◆ **Data**
□ □ □

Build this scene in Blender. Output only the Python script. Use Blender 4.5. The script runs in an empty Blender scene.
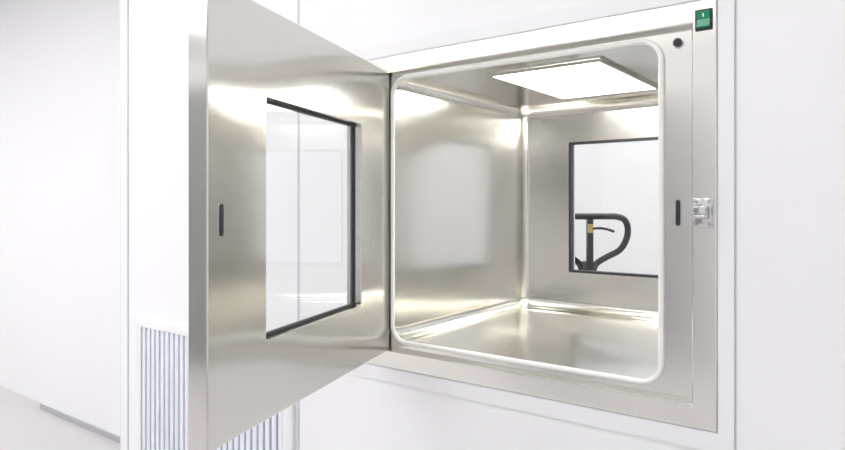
import bpy, bmesh, math, random
from mathutils import Vector, Matrix
random.seed(3)
sc = bpy.context.scene
H = 1.3  # camera height

# ---------------------------------------------------------------- materials
def newmat(name):
    m = bpy.data.materials.new(name); m.use_nodes = True
    nt = m.node_tree
    return m, nt, nt.nodes["Principled BSDF"]

def plain(name, col, rough=0.5, metal=0.0, emit=None, estr=0, noise=0.0, nscale=8):
    m, nt, b = newmat(name)
    b.inputs["Base Color"].default_value = (*col, 1)
    b.inputs["Roughness"].default_value = rough
    b.inputs["Metallic"].default_value = metal
    if emit:
        b.inputs["Emission Color"].default_value = (*emit, 1)
        b.inputs["Emission Strength"].default_value = estr
    if noise > 0:
        tc = nt.nodes.new("ShaderNodeTexCoord")
        n = nt.nodes.new("ShaderNodeTexNoise"); n.inputs["Scale"].default_value = nscale
        n.inputs["Detail"].default_value = 4
        mx = nt.nodes.new("ShaderNodeMix"); mx.data_type = 'RGBA'
        mx.inputs["A"].default_value = (*[c*(1-noise) for c in col], 1)
        mx.inputs["B"].default_value = (*[min(1, c*(1+noise)) for c in col], 1)
        nt.links.new(tc.outputs["Object"], n.inputs["Vector"])
        nt.links.new(n.outputs["Fac"], mx.inputs["Factor"])
        nt.links.new(mx.outputs["Result"], b.inputs["Base Color"])
    return m

def steel(name, col, rough, stretch, aniso=0.5, wav=0.04, tangent='Z', var=.03, wscale=3.2):
    m, nt, b = newmat(name)
    b.inputs["Metallic"].default_value = 1.0
    b.inputs["Anisotropic"].default_value = aniso
    tg = nt.nodes.new("ShaderNodeTangent"); tg.direction_type = 'RADIAL'; tg.axis = tangent
    nt.links.new(tg.outputs[0], b.inputs["Tangent"])
    tc = nt.nodes.new("ShaderNodeTexCoord")
    mp = nt.nodes.new("ShaderNodeMapping"); mp.inputs["Scale"].default_value = stretch
    n = nt.nodes.new("ShaderNodeTexNoise"); n.inputs["Scale"].default_value = 1
    n.inputs["Detail"].default_value = 3; n.inputs["Roughness"].default_value = .5
    nt.links.new(tc.outputs["Object"], mp.inputs["Vector"])
    nt.links.new(mp.outputs[0], n.inputs["Vector"])
    mr = nt.nodes.new("ShaderNodeMapRange")
    mr.inputs["To Min"].default_value = rough*0.93; mr.inputs["To Max"].default_value = rough*1.07
    nt.links.new(n.outputs["Fac"], mr.inputs["Value"])
    nt.links.new(mr.outputs[0], b.inputs["Roughness"])
    mx = nt.nodes.new("ShaderNodeMix"); mx.data_type = 'RGBA'
    mx.inputs["A"].default_value = (*[c*(1-var) for c in col], 1)
    mx.inputs["B"].default_value = (*[min(1, c*(1+var)) for c in col], 1)
    nt.links.new(n.outputs["Fac"], mx.inputs["Factor"])
    nt.links.new(mx.outputs["Result"], b.inputs["Base Color"])
    n2 = nt.nodes.new("ShaderNodeTexNoise"); n2.inputs["Scale"].default_value = wscale
    n2.inputs["Detail"].default_value = 0
    nt.links.new(tc.outputs["Object"], n2.inputs["Vector"])
    bp = nt.nodes.new("ShaderNodeBump"); bp.inputs["Strength"].default_value = 1
    bp.inputs["Distance"].default_value = wav
    nt.links.new(n2.outputs["Fac"], bp.inputs["Height"])
    nt.links.new(bp.outputs[0], b.inputs["Normal"])
    return m

M_STEEL = steel("satin_steel_chamber", (.78, .765, .72), .20, (4, 4, 60), .6, .012)
M_DOOR = steel("satin_steel_door", (.705, .69, .65), .17, (60, 60, 4), .6, .016, wscale=2.6)
M_CHROME = plain("chrome", (.62, .62, .62), .14, 1)
M_WALL = plain("white_panel", (.89, .89, .905), .45, noise=.004, nscale=3)
M_TRIM = plain("white_trim", (.87, .87, .885), .4)
M_JOINT = plain("joint_seal", (.62, .63, .68), .6)
M_CEIL = plain("ceiling_white", (.88, .88, .88), .7, noise=.01)
M_FLOOR = plain("vinyl_floor", (.66, .64, .65), .35, noise=.05, nscale=20)
M_GASKET = plain("white_silicone", (.90, .90, .86), .45)
M_BLACK = plain("black_rubber", (.02, .02, .022), .5)
M_GRILLE = plain("grille_paint", (.78, .81, .88), .4)
M_GBACK = plain("grille_filter", (.34, .37, .44), .9, noise=.15, nscale=60)
M_GREEN = plain("green_rocker", (.0, .22, .10), .25, emit=(0, .5, .2), estr=.08)
M_LAMP = plain("led_diffuser", (.9, .9, .9), .5, emit=(1, .985, .95), estr=12.5)
M_CLED = plain("ceiling_led", (.9, .9, .9), .5, emit=(1, .99, .985), estr=4.95)
M_CLED2 = plain("boosted_led_next_room", (.9, .9, .9), .5, emit=(1, .99, .985), estr=7.2)  # stronger emission, set apart to brighten the next room
M_JACK = plain("jack_dark_grey", (.022, .024, .032), .35)
M_YEL = plain("jack_yellow", (.50, .38, .12), .45)
M_GREY = plain("grey_seal", (.45, .45, .47), .6)
M_WINDK = plain("dark_reflection_pane", (.10, .11, .12), .08)  # dark panes added behind the camera for the steel to reflect
M_DGREY = plain("grey_reflection_door", (.30, .31, .32), .4)  # for the unseen double door added to darken reflections

def glassmat():
    m = bpy.data.materials.new("clear_glass"); m.use_nodes = True
    nt = m.node_tree; nt.nodes.clear()
    o = nt.nodes.new("ShaderNodeOutputMaterial")
    t = nt.nodes.new("ShaderNodeBsdfTransparent"); t.inputs[0].default_value = (.962, .975, .972, 1)
    g = nt.nodes.new("ShaderNodeBsdfGlossy"); g.inputs["Roughness"].default_value = 0.01
    f = nt.nodes.new("ShaderNodeFresnel"); f.inputs[0].default_value = 1.6
    ge = nt.nodes.new("ShaderNodeNewGeometry")
    s = nt.nodes.new("ShaderNodeMath"); s.operation = 'SUBTRACT'; s.inputs[0].default_value = 1
    nt.links.new(ge.outputs["Backfacing"], s.inputs[1])
    p = nt.nodes.new("ShaderNodeMath"); p.operation = 'MULTIPLY'
    nt.links.new(f.outputs[0], p.inputs[0]); nt.links.new(s.outputs[0], p.inputs[1])
    mx = nt.nodes.new("ShaderNodeMixShader")
    nt.links.new(p.outputs[0], mx.inputs[0]); nt.links.new(t.outputs[0], mx.inputs[1])
    nt.links.new(g.outputs[0], mx.inputs[2]); nt.links.new(mx.outputs[0], o.inputs[0])
    return m
M_GLASS = glassmat()

# ---------------------------------------------------------------- helpers
def obj_from_bm(name, bm, mat, parent=None, smooth=True, angle=35):
    bmesh.ops.recalc_face_normals(bm, faces=bm.faces)
    me = bpy.data.meshes.new(name); bm.to_mesh(me); bm.free()
    ob = bpy.data.objects.new(name, me); sc.collection.objects.link(ob)
    if mat: me.materials.append(mat)
    if smooth:
        me.polygons.foreach_set("use_smooth", [True]*len(me.polygons))
        me.set_sharp_from_angle(angle=math.radians(angle))
    if parent: ob.parent = parent
    return ob

def add_box(bm, lo, hi, bev=0):
    c = [(a+b)/2 for a, b in zip(lo, hi)]; s = [b-a for a, b in zip(lo, hi)]
    r = bmesh.ops.create_cube(bm, size=1, matrix=Matrix.Translation(c) @ Matrix.Diagonal((*s, 1)))
    if bev:
        es = set(e for v in r['verts'] for e in v.link_edges)
        bmesh.ops.bevel(bm, geom=list(es), offset=bev, segments=2, affect='EDGES', profile=.5)

def box(name, lo, hi, mat, parent=None, bev=0):
    bm = bmesh.new(); add_box(bm, lo, hi, bev)
    return obj_from_bm(name, bm, mat, parent, smooth=bev > 0)

def boxes(name, lst, mat, parent=None, bev=0):
    bm = bmesh.new()
    for lo, hi in lst: add_box(bm, lo, hi, bev)
    return obj_from_bm(name, bm, mat, parent, smooth=bev > 0)

def add_cyl(bm, p, q, r, seg=24, r2=None):
    p = Vector(p); q = Vector(q); d = q-p
    rot = d.to_track_quat('Z', 'Y').to_matrix().to_4x4()
    bmesh.ops.create_cone(bm, cap_ends=True, segments=seg, radius1=r, radius2=r if r2 is None else r2,
                          depth=d.length, matrix=Matrix.Translation((p+q)/2) @ rot)

def cyl(name, p, q, r, mat, parent=None, seg=24, r2=None):
    bm = bmesh.new(); add_cyl(bm, p, q, r, seg, r2)
    return obj_from_bm(name, bm, mat, parent)

def rrect(y, x0, x1, z0, z1, r, n=8):
    pts = []
    for cx, cz, a0 in ((x1-r, z1-r, 0), (x0+r, z1-r, 90), (x0+r, z0+r, 180), (x1-r, z0+r, 270)):
        for i in range(n+1):
            a = math.radians(a0 + 90*i/n)
            pts.append(Vector((cx+r*math.cos(a), y, cz+r*math.sin(a))))
    return pts

def loft(name, rings, mat, parent=None, closed=True, n=8):
    bm = bmesh.new()
    R = [[bm.verts.new(p) for p in rrect(*a, n=n)] for a in rings]
    m = len(R[0]); k = len(R)
    for i in range(k if closed else k-1):
        A = R[i]; B = R[(i+1) % k]
        for j in range(m):
            bm.faces.new((A[j], A[(j+1) % m], B[(j+1) % m], B[j]))
    return obj_from_bm(name, bm, mat, parent)

def tube(name, pts, r, mat, parent=None, cyclic=False, res=6, radii=None):
    cu = bpy.data.curves.new(name, 'CURVE'); cu.dimensions = '3D'
    cu.bevel_depth = r; cu.bevel_resolution = res; cu.use_fill_caps = True
    sp = cu.splines.new('POLY'); sp.points.add(len(pts)-1)
    for i, p in enumerate(pts):
        sp.points[i].co = (*p, 1)
        if radii: sp.points[i].radius = radii[i]
    sp.use_cyclic_u = cyclic
    sp.use_smooth = True
    ob = bpy.data.objects.new(name, cu); sc.collection.objects.link(ob)
    cu.materials.append(mat)
    if parent: ob.parent = parent
    return ob

def empty(name, loc=(0, 0, 0)):
    e = bpy.data.objects.new(name, None); e.location = loc; e.empty_display_size = .1
    sc.collection.objects.link(e); return e

# ---------------------------------------------------------------- room shell
CZ = 2.85
WF = 1.186            # front face of passbox wall
XO0, XO1 = -1.089, -.2545         # flange outer
ZO0, ZO1 = H-.391, H+.357
XI0, XI1 = -1.047, -.2957
ZI0, ZI1 = H-.349, H+.318
HX0, HX1, HZ0, HZ1 = XO0+.01, XO1-.01, ZO0+.01, ZO1-.01   # hull inside wall
WT = .05
boxes("wall_front", [
    ((-2.234, WF, 0), (HX0, WF+WT, CZ)),
    ((HX1, WF, 0), (2.4, WF+WT, CZ)),
    ((HX0, WF, 0), (HX1, WF+WT, HZ0)),
    ((HX0, WF, HZ1), (HX1, WF+WT, CZ)),
    ((-2.234, WF+WT, 0), (-2.184, 4.4, CZ)),
], M_WALL)
box("wall_recess", (-8.05, 1.86, 0), (-2.234, 1.91, CZ), M_WALL)
box("wall_left", (-8.1, -3, 0), (-8.05, 1.91, CZ), M_WALL)
box("wall_right", (2.4, -3, 0), (2.45, 4.4, CZ), M_WALL)
box("wall_rear", (-8.1, -3.05, 0), (2.45, -3, CZ), M_WALL)
box("wall_far", (-2.234, 4.4, 0), (2.45, 4.45, CZ), M_WALL)
box("floor", (-8.1, -3.05, -.05), (2.45, 4.45, 0), M_FLOOR)
box("ceiling", (-8.1, -3.05, CZ), (2.45, 4.45, CZ+.05), M_CEIL)
# projecting column / panel on the recess wall with grey base seal
box("wall_panel_recess", (-4.39, 1.81, .03), (-2.236, 1.859, CZ-.005), M_WALL)
boxes("baseboard_recess", [((-4.40, 1.80, 0), (-2.236, 1.859, .03))], M_GREY)
boxes("trim_1", [((-2.236, WF-.004, 0), (-2.19, WF, CZ-.005))], M_TRIM)
boxes("trim_2", [((-1.312, WF-.002, 0), (-1.306, WF, CZ-.005)),], M_JOINT)
# white surround around pass box
sx0, sx1, sz0, sz1 = XO0-.035, -.2275, ZO0-.035, ZO1+.033
loft("trim_3", [(WF, sx0, sx1, sz0, sz1, .001), (WF-.004, sx0, sx1, sz0, sz1, .001),
     (WF-.004, XO0-.001, XO1+.001, ZO0-.001, ZO1+.001, .001), (WF, XO0-.001, XO1+.001, ZO0-.001, ZO1+.001, .001)], M_TRIM)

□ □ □

◆ **Problem to solve**
Scan the material above. Return every line containing the string "scene".

◆ **Correct output**
Build this scene in Blender. Output only the Python script. Use Blender 4.5. The script runs in an empty Blender scene.
sc = bpy.context.scene